[3D scene scripts]
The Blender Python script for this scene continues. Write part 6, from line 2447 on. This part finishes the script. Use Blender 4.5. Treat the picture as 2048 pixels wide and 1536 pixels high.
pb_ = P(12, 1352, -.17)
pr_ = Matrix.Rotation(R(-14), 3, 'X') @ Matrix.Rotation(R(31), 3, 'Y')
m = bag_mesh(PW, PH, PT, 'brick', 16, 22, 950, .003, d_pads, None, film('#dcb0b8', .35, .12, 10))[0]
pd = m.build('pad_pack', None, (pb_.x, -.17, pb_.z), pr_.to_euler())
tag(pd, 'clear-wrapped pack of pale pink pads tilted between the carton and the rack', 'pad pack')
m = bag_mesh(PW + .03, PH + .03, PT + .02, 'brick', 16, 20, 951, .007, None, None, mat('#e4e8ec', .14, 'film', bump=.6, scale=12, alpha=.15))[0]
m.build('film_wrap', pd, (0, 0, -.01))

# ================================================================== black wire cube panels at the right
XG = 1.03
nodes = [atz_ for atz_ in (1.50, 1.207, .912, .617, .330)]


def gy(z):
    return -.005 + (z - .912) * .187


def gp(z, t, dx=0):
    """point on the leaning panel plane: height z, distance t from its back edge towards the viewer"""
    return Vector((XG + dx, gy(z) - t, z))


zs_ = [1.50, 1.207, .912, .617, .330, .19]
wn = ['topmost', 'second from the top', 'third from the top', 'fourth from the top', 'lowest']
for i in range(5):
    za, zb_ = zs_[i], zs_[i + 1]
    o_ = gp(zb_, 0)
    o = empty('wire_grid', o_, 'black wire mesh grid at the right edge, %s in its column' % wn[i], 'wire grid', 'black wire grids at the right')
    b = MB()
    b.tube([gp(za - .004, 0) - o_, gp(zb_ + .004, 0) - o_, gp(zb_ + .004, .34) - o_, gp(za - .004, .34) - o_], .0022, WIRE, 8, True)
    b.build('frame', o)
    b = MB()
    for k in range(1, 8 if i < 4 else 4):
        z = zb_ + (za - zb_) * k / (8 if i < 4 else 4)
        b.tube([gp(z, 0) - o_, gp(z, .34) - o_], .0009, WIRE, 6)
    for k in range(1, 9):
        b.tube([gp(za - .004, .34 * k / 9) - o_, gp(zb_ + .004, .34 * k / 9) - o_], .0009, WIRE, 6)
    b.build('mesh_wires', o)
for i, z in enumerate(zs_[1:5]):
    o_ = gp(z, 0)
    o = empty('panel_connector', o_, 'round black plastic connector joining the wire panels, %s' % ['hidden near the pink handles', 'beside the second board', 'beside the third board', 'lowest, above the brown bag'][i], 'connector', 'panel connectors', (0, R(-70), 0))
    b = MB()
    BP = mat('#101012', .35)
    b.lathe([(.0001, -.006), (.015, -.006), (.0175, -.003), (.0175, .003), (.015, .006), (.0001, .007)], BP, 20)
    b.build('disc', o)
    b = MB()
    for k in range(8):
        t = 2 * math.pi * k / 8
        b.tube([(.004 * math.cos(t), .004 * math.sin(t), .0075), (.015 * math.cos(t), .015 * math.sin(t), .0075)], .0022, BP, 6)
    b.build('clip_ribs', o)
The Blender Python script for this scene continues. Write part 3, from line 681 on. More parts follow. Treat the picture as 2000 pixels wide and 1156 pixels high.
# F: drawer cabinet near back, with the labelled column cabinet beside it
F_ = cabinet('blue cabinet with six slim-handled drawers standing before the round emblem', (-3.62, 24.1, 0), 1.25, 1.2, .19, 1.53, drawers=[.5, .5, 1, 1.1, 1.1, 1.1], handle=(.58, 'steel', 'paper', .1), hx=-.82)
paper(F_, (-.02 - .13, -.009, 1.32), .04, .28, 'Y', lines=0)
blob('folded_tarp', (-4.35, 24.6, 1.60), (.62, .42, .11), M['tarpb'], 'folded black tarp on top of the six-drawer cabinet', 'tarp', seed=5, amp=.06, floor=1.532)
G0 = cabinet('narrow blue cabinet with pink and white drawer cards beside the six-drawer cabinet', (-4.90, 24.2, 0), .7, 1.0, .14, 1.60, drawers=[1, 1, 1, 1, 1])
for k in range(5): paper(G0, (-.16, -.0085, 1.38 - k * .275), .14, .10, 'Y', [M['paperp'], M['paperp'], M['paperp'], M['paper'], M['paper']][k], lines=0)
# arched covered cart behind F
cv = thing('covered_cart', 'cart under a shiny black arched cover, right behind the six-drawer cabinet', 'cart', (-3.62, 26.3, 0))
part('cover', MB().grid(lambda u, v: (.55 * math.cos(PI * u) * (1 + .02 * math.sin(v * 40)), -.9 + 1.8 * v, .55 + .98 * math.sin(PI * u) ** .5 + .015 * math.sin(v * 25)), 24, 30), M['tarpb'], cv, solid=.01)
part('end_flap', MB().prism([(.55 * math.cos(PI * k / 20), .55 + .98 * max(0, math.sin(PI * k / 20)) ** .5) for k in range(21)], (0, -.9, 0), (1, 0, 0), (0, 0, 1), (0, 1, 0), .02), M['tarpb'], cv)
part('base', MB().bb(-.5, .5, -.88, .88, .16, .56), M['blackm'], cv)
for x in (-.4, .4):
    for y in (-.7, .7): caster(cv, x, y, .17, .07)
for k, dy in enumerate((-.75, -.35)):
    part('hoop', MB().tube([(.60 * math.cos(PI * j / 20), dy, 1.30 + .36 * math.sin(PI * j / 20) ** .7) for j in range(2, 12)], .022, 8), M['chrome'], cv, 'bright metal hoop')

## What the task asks
Where a line of the entries contains the word "from", copy that line.

## Full answer
The Blender Python script for this scene continues. Write part 6, from line 2447 on. This part finishes the script. Use Blender 4.5. Treat the picture as 2048 pixels wide and 1536 pixels high.
    """point on the leaning panel plane: height z, distance t from its back edge towards the viewer"""
wn = ['topmost', 'second from the top', 'third from the top', 'fourth from the top', 'lowest']
The Blender Python script for this scene continues. Write part 3, from line 681 on. More parts follow. Treat the picture as 2000 pixels wide and 1156 pixels high.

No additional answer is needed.